Inoltre, sono potenzialmente gravi le ricadute anche sulle forniture energetiche, visto che da quel canale transitano il 10% dei prodotti petroliferi raffinati, l’8% del gnl e il 5% del greggio. Il tutto senza considerare che l’impatto ambientale del trasporto aereo è molto più elevato: una merce del peso 200 kg dalla Cina all’Europa rilascia 54 kg di anidride carbonica via nave per il canale di Suez e 900 kg se spedita attraverso un volo. Di più, la circumnavigazione dell’Africa incrementa le emissioni via nave del 30%-40%.
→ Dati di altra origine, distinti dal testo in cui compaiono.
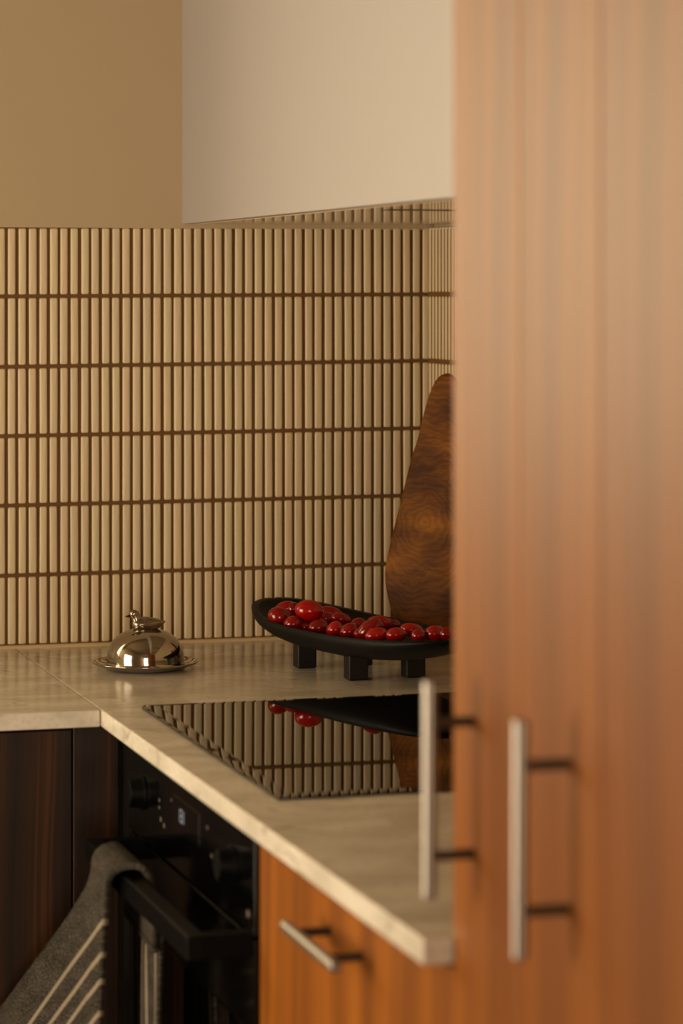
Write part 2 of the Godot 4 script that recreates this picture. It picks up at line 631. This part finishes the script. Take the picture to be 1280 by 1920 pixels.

«Una situazione che può avere conseguenze significative – sottolinea il presidente della Camera di Commercio di Varese Mauro Vitiello – su un’economia come quella del nostro territorio, che è molto aperta al commercio estero, pertanto più sensibile all’andamento dei mercati internazionali: l’indicatore che maggiormente misura questo aspetto è la propensione all’export (valore dell’export/valore aggiunto per cento) che per Varese è pari al 48% mentre per la Lombardia è al 42% e per l’Italia al 36%. Siamo insomma tra le prime province italiane per capacità esportativa, con un dato pari a 9 miliardi e 929 milioni di euro nei primi nove mesi dello scorso anno, in incremento del 2,4% rispetto allo stesso periodo del 2022, come si legge sul nostro portale statistico www.osserva-varese.it. Inoltre, le importazioni toccano quota 7,2 miliardi di euro (+1,2%) mentre il saldo commerciale varesino in quello stesso periodo risulta positivo e pari a circa 2 miliardi e 100 milioni di euro, registrando un aumento del +6,7%. Occorre quindi fare molta attenzione: l’auspicio è che, a livello internazionale, si possano trovare al più presto le strategie per disinnescare la crisi di Suez».

Intanto, si alza la preoccupazione nelle imprese. Tra i primi a lanciare l’allarme Emanuele Fumagalli, uno dei tre soci proprietari dell’omonima azienda che, con le sue lampade da esterno, genera all’estero quasi il 97% del suo fatturato, portando in giro per il mondo il nome di Varese e del Made in Italy: «Noi spediamo circa 800 container all’anno in diversi paesi – racconta lo stesso Fumagalli –, di cui almeno la metà passa attraverso il canale di Suez. Nelle ultime settimane, i costi del trasporto sono mediamente triplicati e i tempi di transito delle navi sono aumentati di oltre venti giorni. Siamo appena rientrati da una fiera a Dubai, dove tutti i nostri clienti dell’area del Golfo ci hanno posto il problema. Il risultato è che, per l’utente finale, il nostro prodotto costerà di più».